Sunday, 7 July 2019

Thirty percent monkey

The late Professor N Venkatasubramanian, erstwhile Professor of Botany at the venerable Presidency College, (then) Madras would have been horrified at seeing the visages of most modern men, considering that most look as if some topiary artist has done his work on them. Perhaps it is only appropriate that this uncle of mine shed his mortal coils almost forty years ago.

He was vehemently opposed to facial hair of any sort and during my teenage years, my first attempt at growing a mustache invited derisory allusions to the simian race. Depending on his assessment of how much of the face was covered, he would call the younger males of the family with sideburns 10% monkeys, with mustaches and sideburns 20 % monkeys and so on. He never did get to see my present handlebar or else would have definitely called me a 30 % monkey, at least!
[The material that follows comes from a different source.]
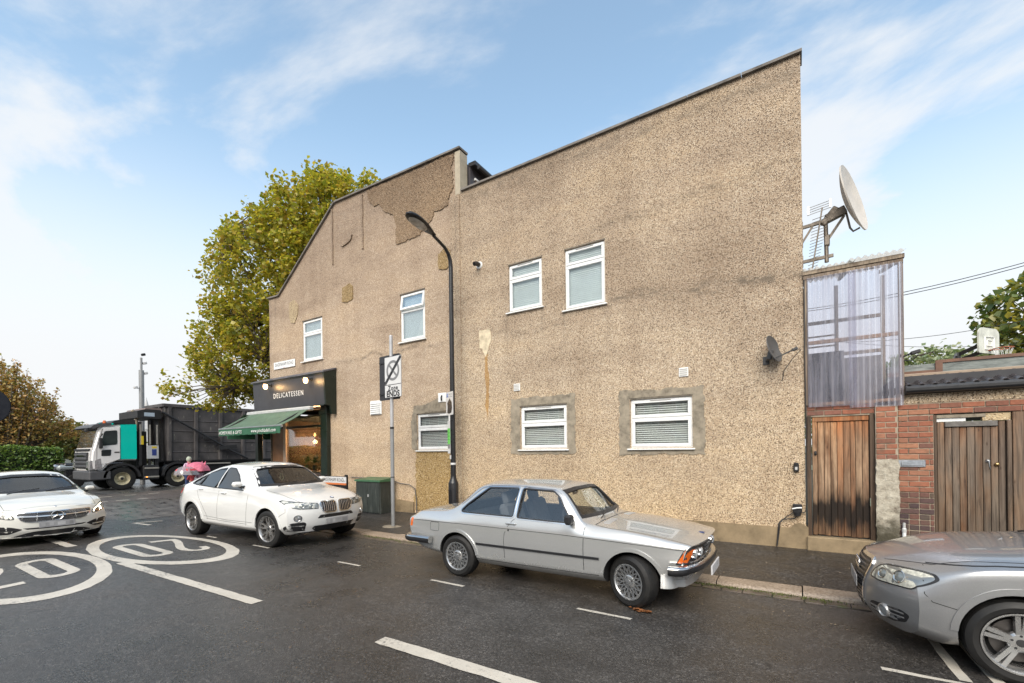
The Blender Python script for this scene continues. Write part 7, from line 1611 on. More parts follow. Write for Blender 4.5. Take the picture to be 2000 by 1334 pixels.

Actually, this objection to mustaches especially is a bit surprising, because I have always associated the orthodox Tamil Brahmin (Tam Bram) with scruffiness. There are so many reasons they would have for not shaving - certain days of the week, certain asterisms or stars, some phases of the month, certain months itself, some functions, deaths or even births in the family - that my earliest impressions of most of those I saw when I was growing up was of insufficient grooming. My father and some of his friends were shining exceptions though - I have never seen any of them unshaven, ever. My father had a luxuriant mustache even - which again made him an exception in the community then. A peculiar usage which I have heard sometimes within our community is the description of a 'good' young man - doesn't even have a mustache, apart from not smoking, not drinking, not gambling, of course !

Related to all this was my being intrigued at seeing many of my family and community in headgear like turbans and hats, in photographs captured about a century ago. This is because unlike the North of India where many Hindu men cover their head especially at religious functions, in the South, the head is generally kept uncovered. Asking around, I solved this little mystery. While elders would grow their hair long and keep it in a tuft or a kudumi, youngsters would be required to have a 'ra' - the hair in the front of the head, drawing a line from ear to ear, would be shaved off. Apparently, some of them felt embarrassed to exhibit their half shaved pate or the tuft. Hence the headgear with those having tufts hiding them under the turbans. In today's more equal and similar world, the Tam Bram doesn't draw unnecessary attention to himself, especially in Tamil Nadu. Caste surnames have been shed more or less and even many of our priests  have started discarding the tufts or kudumis.

 Believing that social practices should always reflect prevailing mores, I think it is a good development especially the fact that it is not easy to guess the community or caste of a male just by sight, whether he is a mustachioed thirty percent monkey or a seventy percent bearded monkey!